Hence, a concrete suggestion would be that each student in formation
finds someone in the Province who will accompany him on his journey. In
addition, adequately trained spiritual directors are a necessity. I would like
to suggest that at the initial stages we do away with the practice of the
Director also being the Spiritual Director and rather provide friars with
wisdom and experience to guide our young men in the journey to communion. Formation is different from education. As
mentioned earlier, this is a serious lacuna in our formation program. We have
professors but not formators. We have provided friars to teach with adequate
training in their field, but we have failed to provide the faculty with the
training to be formators. Commenting on the skills that a formator needs, Luisa
Saffiotti observes: Formators need
to form individuals for awareness and for dialogue, for openness to conversion.
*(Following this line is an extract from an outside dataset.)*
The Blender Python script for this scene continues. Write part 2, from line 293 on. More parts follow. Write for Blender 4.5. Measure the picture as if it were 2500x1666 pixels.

They need to form for a healed, sustainable and robust capacity to be in
relationship and to build healthy intimacy – not just with a few close friends,
but with a community and with those who are different, transcending the rampant
individualism and impoverished relational capacity that are seriously hobbling
contemporary ministerial life (and life in society at large). They also need to
form for embracing all of creation, including one’s own embodied self, and for
personal and communal attention to the use of natural resources, to ecological
considerations, to health attained and maintained through moderate, judicious
use of resources. Moreover, they need to form at both individual and group
levels for transparency and accountability – essential dimensions of healthy
and transformative relationships that often are not sufficiently in
ministry and formation settings.
This prompts us to give serious thought to the friars we choose to
be the formators of our men in formation. What are the criteria we use to
select such men? From the above it is clear that intelligence should not be the
only or main criteria. We need men who are examples – they need not be perfect – of conversion and
truth-telling; men who are not afraid to reveal the truth about themselves, the
truth about their community, the truth about the world. These friars should be
adequately prepared with skills to guide the friars in formation come to know
themselves, accept themselves and change in direction of their self-proclaimed
religious values of charity, compassion and justice. They should also receive
training in how to invite the local community to understand its own relational
styles of authority, leadership and service.